December 5, 2019

From inventing life-saving drugs to stumbling across underrated restaurants, serendipity plays an important role in discoveries both exceptional and quotidian. Attesting to this importance are countless books and articles on how we can and should design our lives for these unplanned but beneficial encounters. These books encourage us to go to networking events even when we don’t feel like it and to listen to new songs instead of our heavy-rotation playlists. The logic underlying such advice is that if we simply have more encounters, we’ll be more likely to have a serendipitous one. In this view, events and encounters are like raindrops—some of which engender happy accidents—and we want to spread ourselves out to catch as many raindrops as possible. Can we engineer serendipity just by maximising our surface area to receive it?

Nowhere is this myth more apparent than in the rise and ongoing demise of open-plan office design. Bringing down physical walls in offices in the belief that it’ll increase interaction and thus collaboration and innovation is the very embodiment of this approach. And for years, office workers have felt the toll that such an environment exacts on their psychology and productivity. Confirming what people already intuitively know, Harvard researchers showed in a recent study that as the walls came down, face-to-face interaction fell by a depressing 70%. This is a good idea, in theory, that has backfired in reality. In an effort to design for our external environment, we seem to have left people out of the equation.

A robot will always respond “correctly” to the external environment or task that you’ve designed for it. People, on the other hand, throw a wrench into the works because our actions and responses are also influenced by our internal environment. To further complicate things, our internal environment interacts with our surroundings in sometimes unpredictable ways. In the case of open-plan offices, this assumption of encouraging teamwork ironically exhausts our psychological resources by forcing us to defend our personal space all day, or find ways to shield ourselves from the barrage of noise and distraction.

The failure of open-plan offices suggests, amongst other things, that serendipity is not just something that falls upon us. Instead, to see connections between fragmented events or to actually take advantage of chance encounters, we need to have psychological resources. To get a sense of what those resources may be and how we can cultivate and maintain them within ourselves, it’s useful to look at the other extreme—burn out. Research shows that when people are burnt out, they’re completely drained of internal resources and it manifests in feeling exhausted, cynical, and unconfident. These are good places to start thinking about our own psychological resources and how it affects our ability to encounter serendipity.

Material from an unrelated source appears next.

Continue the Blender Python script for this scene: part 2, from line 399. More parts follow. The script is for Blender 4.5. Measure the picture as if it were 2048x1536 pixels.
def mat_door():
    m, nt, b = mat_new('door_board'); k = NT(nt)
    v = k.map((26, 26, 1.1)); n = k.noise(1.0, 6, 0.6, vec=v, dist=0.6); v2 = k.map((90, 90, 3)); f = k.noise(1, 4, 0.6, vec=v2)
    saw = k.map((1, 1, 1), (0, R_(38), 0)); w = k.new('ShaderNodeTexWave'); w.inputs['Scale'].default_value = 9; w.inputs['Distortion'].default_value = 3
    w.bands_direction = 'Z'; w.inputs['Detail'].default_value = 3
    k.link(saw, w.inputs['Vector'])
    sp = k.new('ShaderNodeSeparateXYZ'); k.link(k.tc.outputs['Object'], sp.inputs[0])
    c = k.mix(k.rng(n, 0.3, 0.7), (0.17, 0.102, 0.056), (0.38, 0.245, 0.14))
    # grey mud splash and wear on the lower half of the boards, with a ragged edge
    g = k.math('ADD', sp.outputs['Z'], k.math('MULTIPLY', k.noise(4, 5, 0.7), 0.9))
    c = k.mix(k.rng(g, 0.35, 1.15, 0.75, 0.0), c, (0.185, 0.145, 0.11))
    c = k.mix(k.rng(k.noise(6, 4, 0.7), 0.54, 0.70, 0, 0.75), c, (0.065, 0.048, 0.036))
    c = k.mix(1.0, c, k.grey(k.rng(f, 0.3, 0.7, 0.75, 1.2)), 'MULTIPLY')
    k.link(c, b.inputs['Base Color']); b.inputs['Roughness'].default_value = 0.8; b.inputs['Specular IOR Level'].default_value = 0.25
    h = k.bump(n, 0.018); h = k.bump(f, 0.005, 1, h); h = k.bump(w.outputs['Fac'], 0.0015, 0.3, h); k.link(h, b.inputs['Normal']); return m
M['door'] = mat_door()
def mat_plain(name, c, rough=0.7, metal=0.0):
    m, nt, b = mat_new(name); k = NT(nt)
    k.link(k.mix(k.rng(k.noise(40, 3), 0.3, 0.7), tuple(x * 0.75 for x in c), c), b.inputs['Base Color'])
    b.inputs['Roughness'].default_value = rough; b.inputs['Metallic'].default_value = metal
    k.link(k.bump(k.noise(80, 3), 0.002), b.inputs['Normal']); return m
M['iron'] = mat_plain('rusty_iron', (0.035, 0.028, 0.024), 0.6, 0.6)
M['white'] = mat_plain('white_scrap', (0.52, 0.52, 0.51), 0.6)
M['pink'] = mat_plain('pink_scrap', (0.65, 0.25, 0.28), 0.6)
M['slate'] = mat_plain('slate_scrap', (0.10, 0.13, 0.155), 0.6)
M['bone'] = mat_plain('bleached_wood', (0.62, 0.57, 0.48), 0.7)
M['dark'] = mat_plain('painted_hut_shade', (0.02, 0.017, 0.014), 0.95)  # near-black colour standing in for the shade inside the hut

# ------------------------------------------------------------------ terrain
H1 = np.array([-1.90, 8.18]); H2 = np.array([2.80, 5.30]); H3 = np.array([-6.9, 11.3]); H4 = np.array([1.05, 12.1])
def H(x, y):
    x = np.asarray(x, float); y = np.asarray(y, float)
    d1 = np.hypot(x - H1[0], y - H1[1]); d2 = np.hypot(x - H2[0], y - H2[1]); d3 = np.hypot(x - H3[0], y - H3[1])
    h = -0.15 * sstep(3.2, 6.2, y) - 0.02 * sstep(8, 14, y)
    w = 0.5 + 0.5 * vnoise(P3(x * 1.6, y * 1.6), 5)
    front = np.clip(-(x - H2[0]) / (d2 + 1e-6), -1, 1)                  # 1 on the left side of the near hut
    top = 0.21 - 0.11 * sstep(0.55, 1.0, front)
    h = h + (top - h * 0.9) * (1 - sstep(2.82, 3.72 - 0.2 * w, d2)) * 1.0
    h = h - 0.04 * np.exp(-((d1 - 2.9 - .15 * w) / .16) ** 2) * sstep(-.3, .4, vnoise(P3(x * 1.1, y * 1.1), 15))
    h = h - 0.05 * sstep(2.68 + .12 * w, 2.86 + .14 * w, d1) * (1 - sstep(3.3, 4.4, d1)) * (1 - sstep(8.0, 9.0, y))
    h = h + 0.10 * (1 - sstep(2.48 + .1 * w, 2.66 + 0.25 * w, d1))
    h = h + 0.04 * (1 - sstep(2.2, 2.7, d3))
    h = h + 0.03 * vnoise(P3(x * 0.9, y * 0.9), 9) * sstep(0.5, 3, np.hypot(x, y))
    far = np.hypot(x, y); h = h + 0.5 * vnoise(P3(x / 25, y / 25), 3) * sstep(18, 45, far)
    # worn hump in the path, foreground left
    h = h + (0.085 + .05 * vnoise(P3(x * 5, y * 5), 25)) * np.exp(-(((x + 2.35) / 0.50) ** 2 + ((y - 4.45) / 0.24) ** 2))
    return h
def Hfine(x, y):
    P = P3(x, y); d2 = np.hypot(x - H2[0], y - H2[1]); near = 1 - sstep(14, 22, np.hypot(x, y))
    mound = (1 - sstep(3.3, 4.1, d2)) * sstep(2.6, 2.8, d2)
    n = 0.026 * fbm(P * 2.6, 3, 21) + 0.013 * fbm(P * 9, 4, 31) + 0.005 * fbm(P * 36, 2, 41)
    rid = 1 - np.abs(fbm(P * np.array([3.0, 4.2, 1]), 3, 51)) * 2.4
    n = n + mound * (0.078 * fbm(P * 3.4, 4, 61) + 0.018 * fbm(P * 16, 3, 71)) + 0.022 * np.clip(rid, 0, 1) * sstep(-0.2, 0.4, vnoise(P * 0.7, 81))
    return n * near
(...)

Exhaustion is an obvious one. I sometimes joke on my social media that 90 per cent of my work life is feeling tired and the other 10 per cent is meetings. But the kernel of truth in that is the reason why there’s an alarming amount of advice, products, and services targeted at fatigue. I’ve written before about a pervasive culture where giving up or even taking breaks are perceived as a sign of weakness. The antidote to setbacks or things not happening as we planned is often to double down and put in more effort and energy. This triggers a chronic cycle of fatigue that sleeping in on the weekends or a short trip to Bali cannot fix. Recall any day when you felt psychologically wiped out, you probably just wanted to fuse with your couch and let the TV turn your brain to mush. Even if you’re out at a networking event, you can’t muster up genuine interest or the energy to connect.

When your resources are depleted, you also stop finding joy and value in doing things. You may find yourself wondering, “What’s the point of even doing this?” This dismissive attitude should not be confused with being critical or sceptical, We need a healthy level of scepticism that helps us discern opportunities and decide where or what’s worth spending our time on. But when we become cynical, it colours how we see and interact with our surroundings—making us disengage because we believe that there’s no point or purpose in doing so. If you’re unable or unwilling to engage, no matter how wonderful the opportunity or enlightening the piece of information is, you would have missed the boat.

The last and perhaps most insidious aspect of psychological resources in cases of burn out, is the lack of self-efficacy. Self-efficacy is not merely confidence. Having swagger doesn’t necessarily mean that someone believes that they can exert control over their own motivation, behaviour, and environment. This belief is foundational to any human endeavour, but more than anything to serendipity because it demands that we feel abled instead of frightened to grasp the opportunities we didn’t anticipate. Encountering serendipity requires often a leap of faith into the unknown. And we can’t seize it if we don’t trust our ability to affect change in our own lives.

When we’re tired, out of bandwidth, we start avoiding rather than approaching conversations, venturing out to new places, or taking breaks from our routine—there just isn’t enough internal capacity to process. The same principle of needing additional resources underlies the decision to have “slack” in companies that value innovation. The unutilised resources ensure the system is not easily overwhelmed and that there’s actually space for serendipity to happen. Fortune favours the prepared mind but being prepared goes beyond working hard or doing more—we also need to have psychological slack. If you value serendipity in your work and personal life, know that you’re not a machine. Don’t stretch yourself thin, experiment with creating space in your life to invite unplanned encounters—and when they happen, you’ll have the resources to engage.